Non ho mai dimenticato l’incontro con Raymond Pettibon davanti a Museion che, nel 2003, ancora aveva sede nell’ex-ospedale di Bolzano. Dovevo andare a prenderlo. In quei giorni le temperature erano glaciali. Pettibon se ne stava seduto su un muretto di pietra e aspettava, vestito solo con dei pantaloni leggeri e una giacca di cotone sopra a una t-shirt, un paio di espadrillas ai piedi. In quell’occasione, ero rimasto turbato dalla sua stoica sopportazione del freddo. Mi sembrava che il freddo glaciale, inspiegabilmente, non varcasse i confini della sua percezione consapevole.
Avevamo invitato Pettibon nell 2003 perché, con i suoi disegni dal carattere fumettistico, rientrava in un ambito della collezione di Museion ovvero “Language in Art”. Un elemento peculiare dei suoi lavori è l’ibridismo, non solo quello fra immagine e parola, ma anche quello fra high e low, vale a dire fra arte alta e arte popolare. I suoi lavori su carta erano diventati noti negli anni ottanta del Novecento nel contesto del movimento punk californiano. Aveva disegnato delle copertine di dischi per la band dei Black Flag, ma aveva anche scritto testi di canzoni e le aveva cantate lui stesso. A differenza dei fumetti tradizionali, le opere di Pettibon sono immagini singole, uniche, in cui parola e immagine non hanno alcun legame – aspetto, questo, che conferisce alle sue opere un dinamismo interno.
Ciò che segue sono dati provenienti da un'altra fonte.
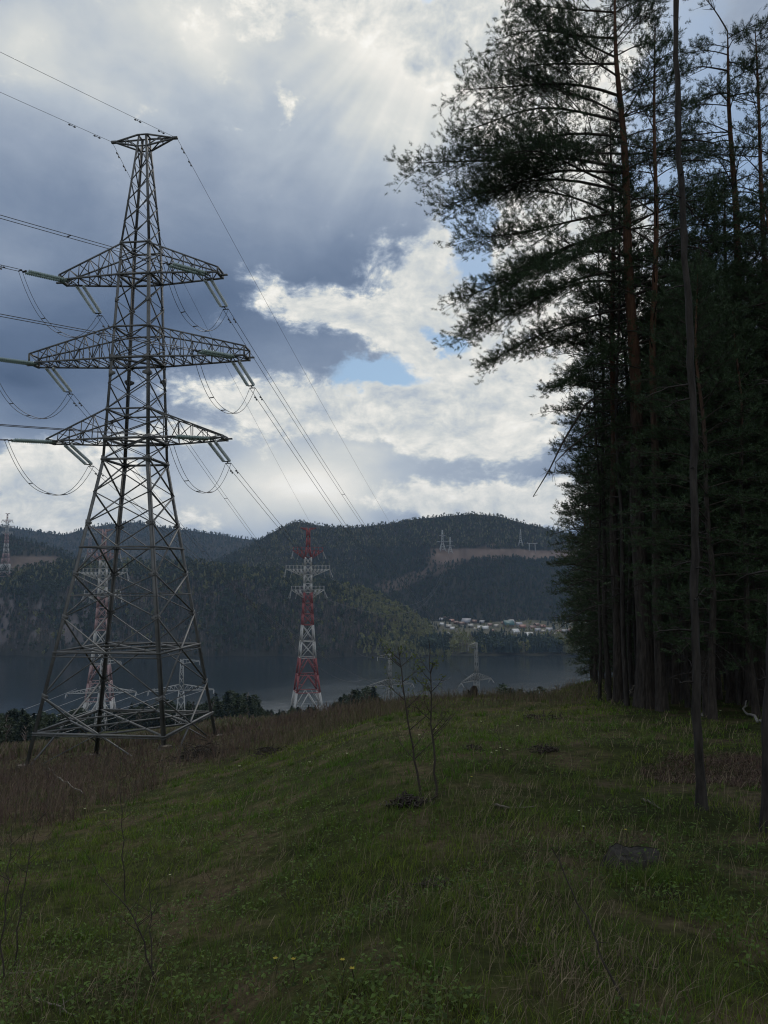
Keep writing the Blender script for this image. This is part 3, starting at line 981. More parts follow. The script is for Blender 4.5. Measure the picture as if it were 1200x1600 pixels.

Nella mostra di Pettibon a Museion sono stati esposti all’incirca 200 disegni di diversi collezionisti. Museion voleva anche essere un luogo in cui gli artisti creano le opere; si era quindi concordato con Pettibon che egli avrebbe eseguito un lavoro sulla parete della sala centrale. Per l’inaugurazione era inoltre previsto un concerto in cui avrebbe cantato lui stesso. L’ampia parete frontale della sala centrale era rivestita di grandi pannelli in legno, provvisti di preparazione del fondo, su cui egli avrebbe dipinto il suo lavoro.
In Pettibon riaffiorano continuamente determinati temi: treni in corsa, la comune della Manson Family, trip da droghe, sesso, esplosioni di bombe, onde e surfisti, Hollywood, ecc.. Per l’opera sulla parete di Museion Pettibon si era deciso per un’onda con un surfer. Le onde e il surf facevano parte della giovinezza di Pettibon, trascorsa a Hermosa Beach in California, e anche dell’inventario pittorico elaborato più avanti. L’artista Paul Thuile, con cui a quel tempo spesso collaboravamo nella progettazione delle mostre, aveva procurato dei colori acrilici professionali per Pettibon. Rimase a Bolzano per una settimana, ma fece passare del tempo prima di mettersi al lavoro solo negli ultimi 3-4 giorni. Temevamo che non riuscisse a finire, poiché la superficie da dipingere era enorme.
Alla fine Pettibon ha inserito nel suo lavoro la scritta “I have writt‘ nothing but surf” utilizzando il colore rosso e dei caratteri di piccole dimensioni. Non ricordo un commento dell’artista sul testo. Un elemento tipico dei motivi impiegati da Pettibon è che essi sono combinati con testi molto differenti a livello contenutistico.
Durante i lavori preliminari Pettibon aveva fatto di diversi disegni preparatori sull’onda e sulla figura del surfista, disegni poi firmati e lasciati a Museion. Pur non avendo lo status di opere autonome, essi consentono di individuare il modo di procedere dell’artista. Contemporaneamente sono state create anche due edizioni serigrafiche per Museion. Insieme a Paul Thuile, Pettibon ha fatto, tra le altre cose, due disegni a due mani: Thuile ha disegnato un pennello o una matita su un foglio e Pettibon ha reagito con un disegno.